Patenting of indigenous knowledge and culture without PIC and benefit sharing by multinational/domestic business and other industrial interests must be banned. This knowledge should be recognised as the rights of communities collectively and without explicit, free and prior consent of the communities, these should not be patented by any individuals or by the state.

Scheduled Area -- Long pending demand

The state should genuinely consider the legitimate demand of Adivasi communities and take steps for notification of schedule areas in Karnataka, Tamil Nadu, and Kerala without delay.
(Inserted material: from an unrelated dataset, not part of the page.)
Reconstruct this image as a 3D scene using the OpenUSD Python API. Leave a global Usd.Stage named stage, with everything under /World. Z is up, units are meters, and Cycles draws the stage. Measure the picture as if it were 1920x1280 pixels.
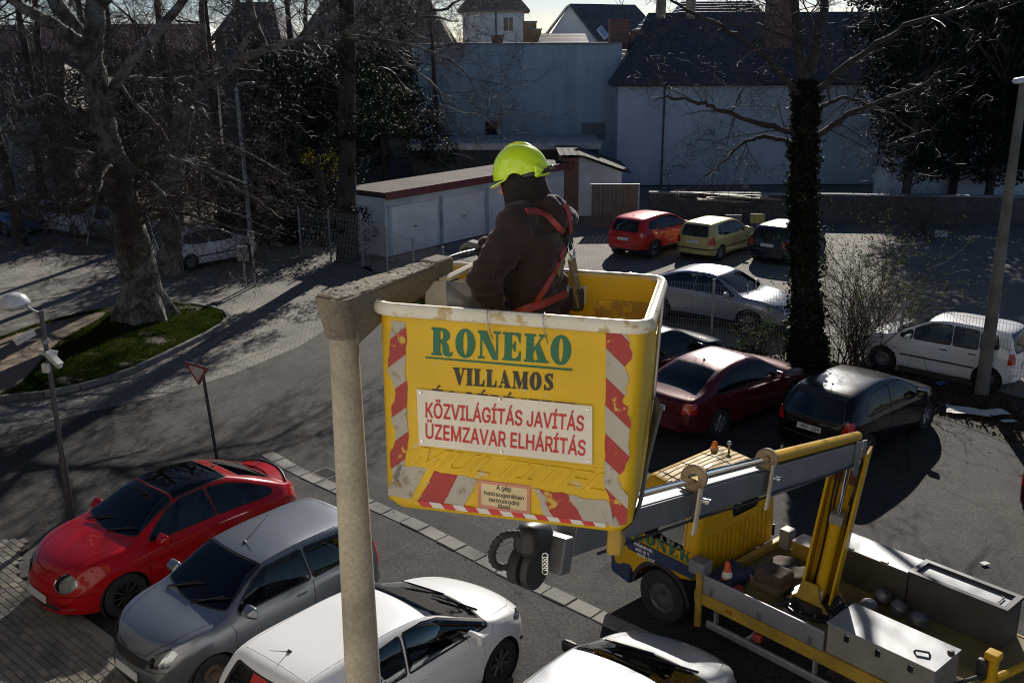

Sensitive engagement of Adivasi communities for enforcement and effective monitoring of the policy should be evolved in a meaningful participatory way.

Customary laws

The Adivasi communities’ rights to preserve and uphold their customary laws and practices should be recognised in the draft policy and adequate provisions should be incorporated to operationalise these concerns in the policy.

Governance Systems

Indigenous governance, administrative and justice delivery systems should be recognised and promoted. Self-rule is the basis of Adivasi governance system and accordingly systemic changes should be introduced in legislative, executive and judicial systems.

I hope this Southern Regional Assembly would critically analyze the draft national policy on tribals and raise concerns of Adivasis in a constructive manner that may lead to evolving an alternative framework.